By EMEKA AGINAM
WHILE the country loses billions of naira annually to heavy patronage of foreign software by Nigerians and multinational companies operating in Nigeria, the Institute of Software Practitioners of Nigeria (ISPON), has called for firmness in software pricing in both local and foreign software.
With zero legislation hindering growth of the indigenous software industry, the new President of ISPON, Pius Okigbo Jr. who stated this in Lagos on Monday while receiving handover note from the out gone President, Chris Uwaje as the new President of the group told IT Journalists that local software may not contribute massively to the economy in terms of value creation and capacity building unless priority attention was given to local products.
Between local and foreign software:
“Tell me why the same software developed by a Nigerian living outside the country should not attract the same price with the same product developed by a Nigerian living in Nigeria? Why should Nigerians see foreign software as superior to locally developed one. Just tell me.

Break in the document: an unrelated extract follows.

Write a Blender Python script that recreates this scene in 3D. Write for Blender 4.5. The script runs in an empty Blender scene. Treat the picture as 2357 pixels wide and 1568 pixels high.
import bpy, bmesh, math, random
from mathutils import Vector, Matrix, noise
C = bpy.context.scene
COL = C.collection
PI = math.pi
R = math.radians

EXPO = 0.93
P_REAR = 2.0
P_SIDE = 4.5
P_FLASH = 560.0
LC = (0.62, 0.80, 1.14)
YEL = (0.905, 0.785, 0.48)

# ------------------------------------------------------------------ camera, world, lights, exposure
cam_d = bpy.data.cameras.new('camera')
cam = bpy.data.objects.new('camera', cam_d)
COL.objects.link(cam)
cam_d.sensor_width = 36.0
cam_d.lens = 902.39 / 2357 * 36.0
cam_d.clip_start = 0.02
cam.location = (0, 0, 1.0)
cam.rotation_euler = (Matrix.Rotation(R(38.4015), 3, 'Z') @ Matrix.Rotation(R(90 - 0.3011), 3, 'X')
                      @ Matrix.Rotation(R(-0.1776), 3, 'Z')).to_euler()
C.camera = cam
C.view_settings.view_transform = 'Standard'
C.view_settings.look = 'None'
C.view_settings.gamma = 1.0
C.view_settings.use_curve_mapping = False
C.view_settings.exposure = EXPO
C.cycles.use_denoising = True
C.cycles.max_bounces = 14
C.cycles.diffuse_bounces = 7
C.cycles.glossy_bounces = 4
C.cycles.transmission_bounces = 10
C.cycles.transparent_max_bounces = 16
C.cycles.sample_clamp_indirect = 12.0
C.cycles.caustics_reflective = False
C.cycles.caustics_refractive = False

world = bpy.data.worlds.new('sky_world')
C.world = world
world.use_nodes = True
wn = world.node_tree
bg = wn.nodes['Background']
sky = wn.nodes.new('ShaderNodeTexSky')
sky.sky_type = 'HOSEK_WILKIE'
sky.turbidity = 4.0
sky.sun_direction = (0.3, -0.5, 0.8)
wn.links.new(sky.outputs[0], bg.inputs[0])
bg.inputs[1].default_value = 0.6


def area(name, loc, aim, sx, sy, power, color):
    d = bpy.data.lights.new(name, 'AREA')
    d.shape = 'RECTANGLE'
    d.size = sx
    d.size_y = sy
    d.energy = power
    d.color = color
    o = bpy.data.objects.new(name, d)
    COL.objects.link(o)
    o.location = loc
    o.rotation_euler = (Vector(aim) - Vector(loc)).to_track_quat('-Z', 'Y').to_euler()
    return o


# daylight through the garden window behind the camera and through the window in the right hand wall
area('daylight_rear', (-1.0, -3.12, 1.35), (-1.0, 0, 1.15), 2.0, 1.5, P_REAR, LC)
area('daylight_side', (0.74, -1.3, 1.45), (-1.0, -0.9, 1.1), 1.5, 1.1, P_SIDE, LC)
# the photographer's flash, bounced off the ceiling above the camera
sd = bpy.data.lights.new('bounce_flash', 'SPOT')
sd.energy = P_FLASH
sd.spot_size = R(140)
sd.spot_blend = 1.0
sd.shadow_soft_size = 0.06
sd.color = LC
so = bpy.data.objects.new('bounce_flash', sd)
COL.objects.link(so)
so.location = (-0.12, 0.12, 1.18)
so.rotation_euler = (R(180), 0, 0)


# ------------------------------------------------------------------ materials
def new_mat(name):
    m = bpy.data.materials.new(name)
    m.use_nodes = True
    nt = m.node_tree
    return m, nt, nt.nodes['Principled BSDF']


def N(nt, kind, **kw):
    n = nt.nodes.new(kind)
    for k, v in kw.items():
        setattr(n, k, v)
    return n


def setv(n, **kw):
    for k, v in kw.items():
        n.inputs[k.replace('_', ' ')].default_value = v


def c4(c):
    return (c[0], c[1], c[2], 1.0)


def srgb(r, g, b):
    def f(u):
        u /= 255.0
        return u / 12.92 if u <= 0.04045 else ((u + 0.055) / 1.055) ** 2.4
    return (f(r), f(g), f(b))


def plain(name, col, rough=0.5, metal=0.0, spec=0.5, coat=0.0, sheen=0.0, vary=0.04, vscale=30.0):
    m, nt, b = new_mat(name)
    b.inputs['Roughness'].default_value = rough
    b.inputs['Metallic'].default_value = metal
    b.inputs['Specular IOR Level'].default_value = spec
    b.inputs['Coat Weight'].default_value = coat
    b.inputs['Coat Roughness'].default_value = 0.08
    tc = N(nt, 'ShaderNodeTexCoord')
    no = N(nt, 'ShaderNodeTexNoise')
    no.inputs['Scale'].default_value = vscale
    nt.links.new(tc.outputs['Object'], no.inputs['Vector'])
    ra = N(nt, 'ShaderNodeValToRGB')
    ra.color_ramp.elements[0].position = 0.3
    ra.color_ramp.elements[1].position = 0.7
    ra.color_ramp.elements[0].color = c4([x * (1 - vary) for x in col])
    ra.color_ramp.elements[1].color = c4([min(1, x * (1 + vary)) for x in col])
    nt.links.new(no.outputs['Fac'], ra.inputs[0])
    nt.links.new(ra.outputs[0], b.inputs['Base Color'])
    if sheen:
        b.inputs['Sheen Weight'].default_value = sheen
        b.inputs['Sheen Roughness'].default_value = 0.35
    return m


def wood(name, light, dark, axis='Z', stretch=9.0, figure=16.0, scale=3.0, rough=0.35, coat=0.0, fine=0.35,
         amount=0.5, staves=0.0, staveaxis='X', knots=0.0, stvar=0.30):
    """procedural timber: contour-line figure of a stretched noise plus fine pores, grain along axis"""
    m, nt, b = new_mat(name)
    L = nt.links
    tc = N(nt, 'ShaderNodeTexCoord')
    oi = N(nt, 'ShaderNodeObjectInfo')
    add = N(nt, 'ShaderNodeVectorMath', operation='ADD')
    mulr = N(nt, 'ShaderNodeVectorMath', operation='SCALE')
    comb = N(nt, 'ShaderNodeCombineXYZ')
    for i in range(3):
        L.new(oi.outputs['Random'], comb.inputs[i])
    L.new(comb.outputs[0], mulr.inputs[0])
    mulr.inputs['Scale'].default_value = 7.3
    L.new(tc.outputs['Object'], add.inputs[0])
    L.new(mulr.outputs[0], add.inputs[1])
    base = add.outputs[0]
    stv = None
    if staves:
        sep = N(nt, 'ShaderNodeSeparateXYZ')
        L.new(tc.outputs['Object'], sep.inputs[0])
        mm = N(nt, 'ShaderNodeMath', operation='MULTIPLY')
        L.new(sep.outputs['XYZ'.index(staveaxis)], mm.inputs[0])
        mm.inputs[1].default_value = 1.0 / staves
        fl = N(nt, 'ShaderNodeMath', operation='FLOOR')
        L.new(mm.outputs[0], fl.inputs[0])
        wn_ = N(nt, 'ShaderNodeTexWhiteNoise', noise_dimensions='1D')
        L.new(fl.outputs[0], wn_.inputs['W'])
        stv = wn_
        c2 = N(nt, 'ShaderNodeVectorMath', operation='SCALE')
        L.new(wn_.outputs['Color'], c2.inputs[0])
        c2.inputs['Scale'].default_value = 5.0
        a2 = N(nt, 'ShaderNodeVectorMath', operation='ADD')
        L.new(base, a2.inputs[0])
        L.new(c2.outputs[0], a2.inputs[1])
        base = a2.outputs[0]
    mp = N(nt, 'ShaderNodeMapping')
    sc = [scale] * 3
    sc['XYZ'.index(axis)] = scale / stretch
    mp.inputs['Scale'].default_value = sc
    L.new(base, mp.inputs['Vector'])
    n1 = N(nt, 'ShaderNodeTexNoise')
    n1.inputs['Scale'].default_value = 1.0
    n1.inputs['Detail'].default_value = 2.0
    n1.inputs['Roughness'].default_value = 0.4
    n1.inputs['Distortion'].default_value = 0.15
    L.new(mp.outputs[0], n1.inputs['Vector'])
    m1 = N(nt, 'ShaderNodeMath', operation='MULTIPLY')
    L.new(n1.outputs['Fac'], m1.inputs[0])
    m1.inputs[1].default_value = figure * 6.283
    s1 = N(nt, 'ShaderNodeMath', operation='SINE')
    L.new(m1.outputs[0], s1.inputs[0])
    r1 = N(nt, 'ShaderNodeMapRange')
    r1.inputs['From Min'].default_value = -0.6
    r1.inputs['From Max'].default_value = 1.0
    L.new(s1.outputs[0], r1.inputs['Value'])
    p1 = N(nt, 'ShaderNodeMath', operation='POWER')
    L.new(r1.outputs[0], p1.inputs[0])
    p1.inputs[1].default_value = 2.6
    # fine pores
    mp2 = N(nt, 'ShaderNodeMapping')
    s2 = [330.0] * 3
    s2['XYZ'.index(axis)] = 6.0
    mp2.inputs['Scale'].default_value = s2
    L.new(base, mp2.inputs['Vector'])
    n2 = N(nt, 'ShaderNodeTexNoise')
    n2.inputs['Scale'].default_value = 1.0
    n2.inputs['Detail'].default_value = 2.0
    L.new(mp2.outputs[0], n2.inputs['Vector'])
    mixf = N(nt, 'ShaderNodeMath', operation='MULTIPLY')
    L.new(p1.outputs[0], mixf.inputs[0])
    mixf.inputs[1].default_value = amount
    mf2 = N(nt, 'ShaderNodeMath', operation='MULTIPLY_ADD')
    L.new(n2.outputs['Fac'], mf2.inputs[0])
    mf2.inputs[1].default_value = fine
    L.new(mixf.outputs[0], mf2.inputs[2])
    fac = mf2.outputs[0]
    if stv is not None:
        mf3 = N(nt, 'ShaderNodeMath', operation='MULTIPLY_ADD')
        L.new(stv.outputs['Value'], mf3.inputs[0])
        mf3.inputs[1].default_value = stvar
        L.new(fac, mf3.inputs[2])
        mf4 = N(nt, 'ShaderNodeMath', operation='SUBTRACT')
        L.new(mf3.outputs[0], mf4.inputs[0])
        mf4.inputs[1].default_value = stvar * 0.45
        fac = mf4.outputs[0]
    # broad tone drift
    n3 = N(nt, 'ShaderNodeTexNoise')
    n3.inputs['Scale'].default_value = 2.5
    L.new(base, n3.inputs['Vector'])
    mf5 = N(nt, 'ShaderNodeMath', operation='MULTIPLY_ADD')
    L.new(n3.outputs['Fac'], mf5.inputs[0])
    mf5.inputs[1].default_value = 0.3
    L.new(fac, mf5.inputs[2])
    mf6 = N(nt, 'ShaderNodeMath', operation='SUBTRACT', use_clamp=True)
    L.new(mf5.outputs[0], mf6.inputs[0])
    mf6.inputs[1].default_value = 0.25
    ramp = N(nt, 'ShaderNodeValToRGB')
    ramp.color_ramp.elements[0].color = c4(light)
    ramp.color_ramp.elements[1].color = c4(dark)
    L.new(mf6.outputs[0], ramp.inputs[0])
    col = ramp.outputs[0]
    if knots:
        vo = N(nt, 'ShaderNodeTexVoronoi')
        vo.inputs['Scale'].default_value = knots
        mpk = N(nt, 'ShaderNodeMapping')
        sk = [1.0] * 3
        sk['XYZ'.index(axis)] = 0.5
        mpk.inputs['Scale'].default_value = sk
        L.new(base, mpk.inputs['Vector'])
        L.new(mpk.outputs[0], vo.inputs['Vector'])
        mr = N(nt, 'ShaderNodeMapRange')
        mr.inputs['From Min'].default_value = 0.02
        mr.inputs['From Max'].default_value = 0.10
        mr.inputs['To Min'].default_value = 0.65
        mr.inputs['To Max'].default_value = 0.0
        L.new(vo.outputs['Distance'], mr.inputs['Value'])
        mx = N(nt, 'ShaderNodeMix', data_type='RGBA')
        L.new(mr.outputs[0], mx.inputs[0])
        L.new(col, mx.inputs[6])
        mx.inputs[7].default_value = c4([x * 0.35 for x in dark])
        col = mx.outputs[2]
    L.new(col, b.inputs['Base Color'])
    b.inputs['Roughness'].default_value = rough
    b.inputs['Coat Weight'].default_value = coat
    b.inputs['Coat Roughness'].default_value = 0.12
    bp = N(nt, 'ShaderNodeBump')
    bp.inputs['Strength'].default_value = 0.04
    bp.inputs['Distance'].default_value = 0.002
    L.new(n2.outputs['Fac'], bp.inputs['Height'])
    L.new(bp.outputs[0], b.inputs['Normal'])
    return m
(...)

“What is worrisome is where there is no fairness in pricing for both local and foreign products. If a product developed abroad attracts ten million dollars, the same software product developed locally should also attract the same amount.
Address fairness in pricing:
“Fairness in pricing should be addressed if software in Nigeria can contribute to economic growth. We cannot continue to see Nigerian products as bad compared to the ones produced outside the country. That perception must change. If there is an fairness in pricing of both local and foreign software, the economy will be protected and jobs created. “We need to protect the younger generation that will be exposed to the global market. We must encourage the young generation otherwise we will singing the same song” he explained.
Intellectual property rights:
While commending the Ministry of Communication Technology for promoting local content, he said that intellectual property rights in local software must be protected.”There has to be instrument for protecting local software developed by Nigerians We can do this through training. My drive is local content and protection of intellectual property. We believe that local content help our young talents grow. There must be local content drive either in education, agriculture, oil and and gas” he said.
To further grow the local industry, Okigbo who is passionate about software Nigeria called for review of curriculum in the Nigerian universities especially in what he described as technical writing.
Technical writing
To reeducate the the youths, he said that technical writing should be taught in the Nigerian universities as an intervention strategies to help them face the challenges ahead.
To build on Uwaje achievements:
Pledging to build on the incredible achievements of the ISPON leadership under Uwaje, he said: “ I have to teach some youths who have already finished university technical writing. Why cannot we narrow teaching to technical writing. 90 percent of the participants at the ISPON software competition learn t their skills and software language outside university walls. We must begin to retool these young people with technical writing so that they can have competitive advantage after graduation. That is what we are saying here. Our time is spent. The future belongs to the youths. This is the time to begin as time is already running out” he explained.
In his acceptance remarks, the new President called attention to the dynamism and strength of the new NEC, observing that its configuration reflects an eclectic mix of industry leaders in software and services across economic sectors from start-ups to mature champions of the IT Industry.
Push for local content:
He declared that in furtherance of the goals of ISPON, the next two years would focus on an aggressive push for Software Nigeria emphasizing a software-centric local content agenda underpinned by a nation-wide software capacity-building initiative to establish the industry as the engine of Nigeria’s New Economy. For Uwaje in his remarks after handover note, he said that software Nigeria may not grow unless attention is paid to local content.
He noted that ISPON was ready to challenge anybody who faults local software in international debate in television. According to him, despite local content Act of 2010, lack of national software strategy and zero legislation have remained a barrier to the patronage of indigenous software.
Calls for national software commission.
While revisiting the call for the national software commission, the Oracle of the Nigerian IT industry warned on dangers of Nigeria been in the digital colony of nations of the world. “We are already a software colony at the Oil, Gas, Financial and Telecommunications levels. The nation has totally misunderstood and misplaced the conceptual philosophy and development strategy of Information Technology – with particular reference to Software origination, engineering and local knowledge patronage for nation building & survivability.
“The world now lives in a software-first society,but our current vision is a Telecoms-first centric nation. Fact is, we can not succeed with that vision in building a competitive and progressive nation of the 21st Century; therefore, there is an urgent need for change.